━━ DATA LINES ━━

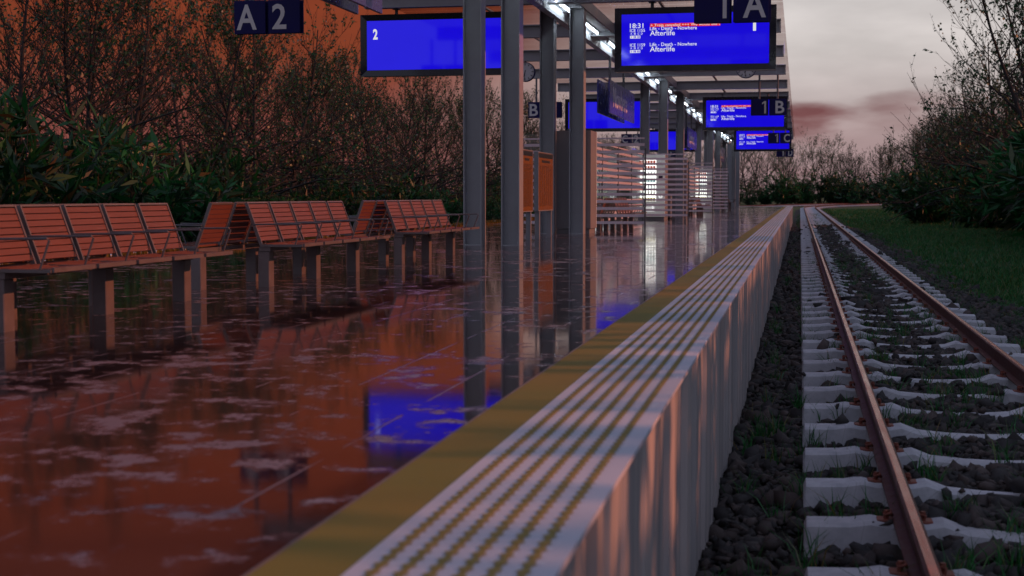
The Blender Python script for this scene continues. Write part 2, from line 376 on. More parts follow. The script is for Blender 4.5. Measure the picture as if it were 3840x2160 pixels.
# ballast bed (sheets following each track)
def bed(path,prof,s0,s1,name):
    m=MB(); n=len(prof); vs=[];fs=[];s=s0;k=0
    while s<=s1:
        x,y,a=path(s); vs+=[(x+px*math.cos(a),y-px*math.sin(a),pz) for px,pz in prof]
        if k:
            for i in range(n-1): fs.append(((k-1)*n+i,(k-1)*n+i+1,k*n+i+1,k*n+i))
        k+=1; s+=3
    m.add(vs,fs); return tag(m.build(name,M['bed'],smooth=True),kind='structure')
bed(path1,[(-1.9,-1.262),(-1.5,-1.215),(-1.25,-1.17),(-.8,-1.10),(0,-1.085),(.8,-1.10),(1.35,-1.16),(2.1,-1.266)],-4,330,'ballast')
bed(path2,[(-2.1,-1.26),(-1.35,-1.13),(0,-1.08),(1.35,-1.13),(2.1,-1.26)],-4,345,'ballast')

# crushed stones as real meshes
def rocks(x,y,z,size):
    n=len(x)
    # 12-vert irregular icosahedra
    ph=(1+5**.5)/2
    iv=np.array([(-1,ph,0),(1,ph,0),(-1,-ph,0),(1,-ph,0),(0,-1,ph),(0,1,ph),(0,-1,-ph),(0,1,-ph),(ph,0,-1),(ph,0,1),(-ph,0,-1),(-ph,0,1)])/1.9
    fc=np.array([(0,11,5),(0,5,1),(0,1,7),(0,7,10),(0,10,11),(1,5,9),(5,11,4),(11,10,2),(10,7,6),(7,1,8),(3,9,4),(3,4,2),(3,2,6),(3,6,8),(3,8,9),(4,9,5),(2,4,11),(6,2,10),(8,6,7),(9,8,1)])
    v=iv[None]*(1+rng.normal(0,.42,(n,12,1)).clip(-.65,.75))
    q=rng.normal(0,1,(n,4)); q/=np.linalg.norm(q,axis=1)[:,None]; w,a,b,c=q.T
    Rm=np.stack([1-2*(b*b+c*c),2*(a*b-c*w),2*(a*c+b*w),2*(a*b+c*w),1-2*(a*a+c*c),2*(b*c-a*w),2*(a*c-b*w),2*(b*c+a*w),1-2*(a*a+b*b)],1).reshape(n,3,3)
    v=v*rng.uniform(.55,1.35,(n,1,3)); v=np.einsum('nij,nkj->nki',Rm,v)
    v=v*size[:,None,None]; v[:,:,2]*=.8; v+=np.stack([x,y,z],1)[:,None,:]
    f=(np.arange(n)*12)[:,None,None]+fc[None]
    return v.reshape(-1,3),f.reshape(-1,3)
def bedz(x):
    return np.interp(x-1.345,[-1.9,-1.5,-1.25,-.8,0,.8,1.35,2.1,3],[-1.262,-1.215,-1.17,-1.10,-1.085,-1.10,-1.16,-1.266,-1.27])
X=[];Y=[];S=[]
for y0,y1,dens,sz in ((4.5,12,440,.034),(12,24,300,.037),(24,45,160,.047),(45,90,60,.06)):
    n=int((y1-y0)*4.3*dens); X.append(rng.uniform(-.5,3.9,n)); Y.append(rng.uniform(y0,y1,n)); S.append(rng.gamma(5,1/5.,n)*sz)
X=np.concatenate(X);Y=np.concatenate(Y);S=np.concatenate(S)
keep=(rng.uniform(0,1,len(X))<np.interp(X,[2.6,3.2,3.9],[1,.75,.3]))
# keep sleepers and rails mostly free: stones over a sleeper are thinned
ph=((Y-6.93)/1.117+.5)%1-.5; on=(np.abs(ph)<.115)&(X>.03)&(X<2.66)
keep&=~(on&(rng.uniform(0,1,len(X))>.035)); near=(np.abs(X-.582)<.085)|(np.abs(X-2.09)<.085); keep&=~near
X,Y,S,on=X[keep],Y[keep],S[keep],on[keep]
mid=np.exp(-((X-1.345)/.5)**2)*.03
Z=bedz(X)+rng.uniform(-.01,.045,len(X))+mid+.03*(np.sin(X*7+Y*3.1)*np.sin(Y*5.3))*.6
Z=np.where(on,ZS-.03+S*.5,Z)
vv,ff=rocks(X,Y,Z,S)
tag(np_obj('ballast_stones',vv,ff,M['stone']),'dark crushed ballast stones lying between and beside the concrete sleepers','gravel',kind='stuff')

# grass tufts between the sleepers and in the shaded field
def clump_xy(n,x0,x1,y0,y1,pw=1.): 
    return rng.uniform(x0,x1,n), y0+(y1-y0)*rng.uniform(0,1,n)**pw
VV=[];FF=[];nb=0
def push(v,f):
    global nb
    VV.append(v);FF.append(f+nb);nb+=len(v)
x,y=clump_xy(520,-.42,2.9,6.2,45,1.35); k=((np.abs(x-.58)>.1)&(np.abs(x-2.09)>.1)&((x>.05)|(rng.uniform(0,1,len(x))<.5))); x,y=x[k],y[k]
push(*blades(x,y,bedz(x)+.01,22,.034,.09,.25,.0045,.45))
x,y=clump_xy(800,-.3,2.8,35,150); push(*blades(x,y,bedz(x)+.01,7,.05,.08,.18,.008,.4))
tag(np_obj('weeds',np.concatenate(VV),np.concatenate(FF),M['grassblade']),'small green grass tufts growing through the ballast between the sleepers','grass',kind='stuff')
VV=[];FF=[];nb=0
x,y=clump_xy(8000,2.75,7.2,15,42,1.2); k=rng.uniform(0,1,len(x))<np.interp(x,[2.75,3.6,5],[.15,.6,1]); x,y=x[k],y[k]; push(*blades(x,y,np.full(len(x),GZ),7,.035,.05,.13,.005,.5))
x,y=clump_xy(14000,3.2,15,30,115); push(*blades(x,y,np.full(len(x),GZ),6,.08,.08,.2,.011,.5))
x,y=clump_xy(5000,3.2,26,100,215); push(*blades(x,y,np.full(len(x),GZ),5,.15,.15,.3,.03,.5))
x,y=clump_xy(5000,-22,-13.5,25,120); push(*blades(x,y,np.full(len(x),GZ),7,.1,.15,.4,.014,.5))
tag(np_obj('meadow_grass',np.concatenate(VV),np.concatenate(FF),M['grassblade']),'short dark green grass covering the ground beside the tracks','grass',kind='stuff')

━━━

TASK DETAILS: Reproduce every line above as written, skipping pictures.

RESULT OF THIS EXERCISE:
The Blender Python script for this scene continues. Write part 2, from line 376 on. More parts follow. The script is for Blender 4.5. Measure the picture as if it were 3840x2160 pixels.
# ballast bed (sheets following each track)
def bed(path,prof,s0,s1,name):
    m=MB(); n=len(prof); vs=[];fs=[];s=s0;k=0
    while s<=s1:
        x,y,a=path(s); vs+=[(x+px*math.cos(a),y-px*math.sin(a),pz) for px,pz in prof]
        if k:
            for i in range(n-1): fs.append(((k-1)*n+i,(k-1)*n+i+1,k*n+i+1,k*n+i))
        k+=1; s+=3
    m.add(vs,fs); return tag(m.build(name,M['bed'],smooth=True),kind='structure')
bed(path1,[(-1.9,-1.262),(-1.5,-1.215),(-1.25,-1.17),(-.8,-1.10),(0,-1.085),(.8,-1.10),(1.35,-1.16),(2.1,-1.266)],-4,330,'ballast')
bed(path2,[(-2.1,-1.26),(-1.35,-1.13),(0,-1.08),(1.35,-1.13),(2.1,-1.26)],-4,345,'ballast')

# crushed stones as real meshes
def rocks(x,y,z,size):
    n=len(x)
    # 12-vert irregular icosahedra
    ph=(1+5**.5)/2
    iv=np.array([(-1,ph,0),(1,ph,0),(-1,-ph,0),(1,-ph,0),(0,-1,ph),(0,1,ph),(0,-1,-ph),(0,1,-ph),(ph,0,-1),(ph,0,1),(-ph,0,-1),(-ph,0,1)])/1.9
    fc=np.array([(0,11,5),(0,5,1),(0,1,7),(0,7,10),(0,10,11),(1,5,9),(5,11,4),(11,10,2),(10,7,6),(7,1,8),(3,9,4),(3,4,2),(3,2,6),(3,6,8),(3,8,9),(4,9,5),(2,4,11),(6,2,10),(8,6,7),(9,8,1)])
    v=iv[None]*(1+rng.normal(0,.42,(n,12,1)).clip(-.65,.75))
    q=rng.normal(0,1,(n,4)); q/=np.linalg.norm(q,axis=1)[:,None]; w,a,b,c=q.T
    Rm=np.stack([1-2*(b*b+c*c),2*(a*b-c*w),2*(a*c+b*w),2*(a*b+c*w),1-2*(a*a+c*c),2*(b*c-a*w),2*(a*c-b*w),2*(b*c+a*w),1-2*(a*a+b*b)],1).reshape(n,3,3)
    v=v*rng.uniform(.55,1.35,(n,1,3)); v=np.einsum('nij,nkj->nki',Rm,v)
    v=v*size[:,None,None]; v[:,:,2]*=.8; v+=np.stack([x,y,z],1)[:,None,:]
    f=(np.arange(n)*12)[:,None,None]+fc[None]
    return v.reshape(-1,3),f.reshape(-1,3)
def bedz(x):
    return np.interp(x-1.345,[-1.9,-1.5,-1.25,-.8,0,.8,1.35,2.1,3],[-1.262,-1.215,-1.17,-1.10,-1.085,-1.10,-1.16,-1.266,-1.27])
X=[];Y=[];S=[]
for y0,y1,dens,sz in ((4.5,12,440,.034),(12,24,300,.037),(24,45,160,.047),(45,90,60,.06)):
    n=int((y1-y0)*4.3*dens); X.append(rng.uniform(-.5,3.9,n)); Y.append(rng.uniform(y0,y1,n)); S.append(rng.gamma(5,1/5.,n)*sz)
X=np.concatenate(X);Y=np.concatenate(Y);S=np.concatenate(S)
keep=(rng.uniform(0,1,len(X))<np.interp(X,[2.6,3.2,3.9],[1,.75,.3]))
# keep sleepers and rails mostly free: stones over a sleeper are thinned
ph=((Y-6.93)/1.117+.5)%1-.5; on=(np.abs(ph)<.115)&(X>.03)&(X<2.66)
keep&=~(on&(rng.uniform(0,1,len(X))>.035)); near=(np.abs(X-.582)<.085)|(np.abs(X-2.09)<.085); keep&=~near
X,Y,S,on=X[keep],Y[keep],S[keep],on[keep]
mid=np.exp(-((X-1.345)/.5)**2)*.03
Z=bedz(X)+rng.uniform(-.01,.045,len(X))+mid+.03*(np.sin(X*7+Y*3.1)*np.sin(Y*5.3))*.6
Z=np.where(on,ZS-.03+S*.5,Z)
vv,ff=rocks(X,Y,Z,S)
tag(np_obj('ballast_stones',vv,ff,M['stone']),'dark crushed ballast stones lying between and beside the concrete sleepers','gravel',kind='stuff')

# grass tufts between the sleepers and in the shaded field
def clump_xy(n,x0,x1,y0,y1,pw=1.): 
    return rng.uniform(x0,x1,n), y0+(y1-y0)*rng.uniform(0,1,n)**pw
VV=[];FF=[];nb=0
def push(v,f):
    global nb
    VV.append(v);FF.append(f+nb);nb+=len(v)
x,y=clump_xy(520,-.42,2.9,6.2,45,1.35); k=((np.abs(x-.58)>.1)&(np.abs(x-2.09)>.1)&((x>.05)|(rng.uniform(0,1,len(x))<.5))); x,y=x[k],y[k]
push(*blades(x,y,bedz(x)+.01,22,.034,.09,.25,.0045,.45))
x,y=clump_xy(800,-.3,2.8,35,150); push(*blades(x,y,bedz(x)+.01,7,.05,.08,.18,.008,.4))
tag(np_obj('weeds',np.concatenate(VV),np.concatenate(FF),M['grassblade']),'small green grass tufts growing through the ballast between the sleepers','grass',kind='stuff')
VV=[];FF=[];nb=0
x,y=clump_xy(8000,2.75,7.2,15,42,1.2); k=rng.uniform(0,1,len(x))<np.interp(x,[2.75,3.6,5],[.15,.6,1]); x,y=x[k],y[k]; push(*blades(x,y,np.full(len(x),GZ),7,.035,.05,.13,.005,.5))
x,y=clump_xy(14000,3.2,15,30,115); push(*blades(x,y,np.full(len(x),GZ),6,.08,.08,.2,.011,.5))
x,y=clump_xy(5000,3.2,26,100,215); push(*blades(x,y,np.full(len(x),GZ),5,.15,.15,.3,.03,.5))
x,y=clump_xy(5000,-22,-13.5,25,120); push(*blades(x,y,np.full(len(x),GZ),7,.1,.15,.4,.014,.5))
tag(np_obj('meadow_grass',np.concatenate(VV),np.concatenate(FF),M['grassblade']),'short dark green grass covering the ground beside the tracks','grass',kind='stuff')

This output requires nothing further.